Cuotas raciales. La llamada Black Economic Empowerment (Ley de Promoción Económica de los Negros) ha supuesto la entronización de un número de empresarios convertidos rápidamente en millonarios, muchos de ellos curiosamente ligados al CNA. Como una estrategia de desplazamiento de los sectores económicos tradicionales, la nueva élite ha obligado legalmente a establecer cuotas raciales a las empresas sudafricanas. Estas medidas, sin embargo, no han representado ninguna mejora, pues, si el acceso a los medios productivos no es consecuencia de un proceso educativo sistemático en beneficio de las poblaciones excluidas, se reiteran las prácticas excluyentes que tanto daño le hicieron a Sudáfrica, ¡precisamente lo que combatió Mandela toda su vida! En otras palabras, más que insistir en medidas raciales que pretenden potenciar artificialmente el nivel político y económico de ciertas minorías negras, lo que el Gobierno debe procurar es elevar el nivel educativo. Sin duda no es sabio excluir a cierta parte calificada de la población –esta vez por el color pálido de su piel–, pues se cae en el revanchismo que está impulsando un importante éxodo de mano de obra calificada hacia otras naciones, como Nueva Zelanda o Australia, en detrimento de la economía sudafricana. Demás está decir que toda discriminación sustentada en prejuicios raciales o políticos irá siempre en perjuicio de la economía. Que lo digan los venezolanos.

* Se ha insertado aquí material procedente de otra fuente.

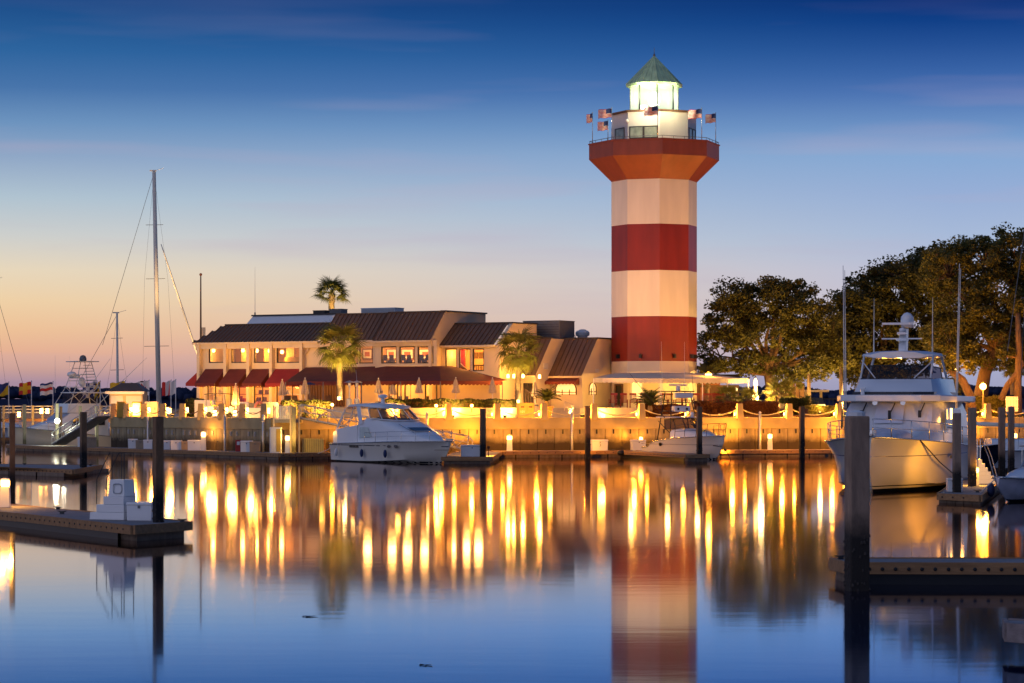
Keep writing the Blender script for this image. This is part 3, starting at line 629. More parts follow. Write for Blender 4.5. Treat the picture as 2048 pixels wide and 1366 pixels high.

Concordia olvidada. La política del Black Economic Empowerment ha dado lugar a toda suerte de medidas arbitrarias, una de ellas es la inclusión, en dicho privilegiado segmento, de ciudadanos chinos, pero no de mestizos, hindúes u otros habitantes del resto de las naciones orientales. Los analistas sostienen que la razón de tal privilegio está sustentada en presiones del Gobierno de la República Popular China, que mantiene fuertes intereses económicos en el país.
En la era posapartheid, el camino debió ser –desde el nuevo inicio– el que señaló Mandela: la concordia nacional traducida en la confluencia de esfuerzos entre todas las razas; sin embargo, el nuevo sistema de exclusión, tanto racial como económico, lejos de promover la concordia –y, como consecuencia, la prosperidad que trae– está reavivando el odio entre las razas y alentando un éxodo de población económicamente activa, lo cual es inconveniente para Sudáfrica. Sin duda, el ideal de la igualdad jurídica de los sudafricanos se creyó conquistado con la finalización del apartheid; no obstante, hoy, la gran nación sudafricana debe insistir en la total abolición de los prejuicios y secuelas de la antigua discriminación social y económica.
El autor es abogado constitucionalista.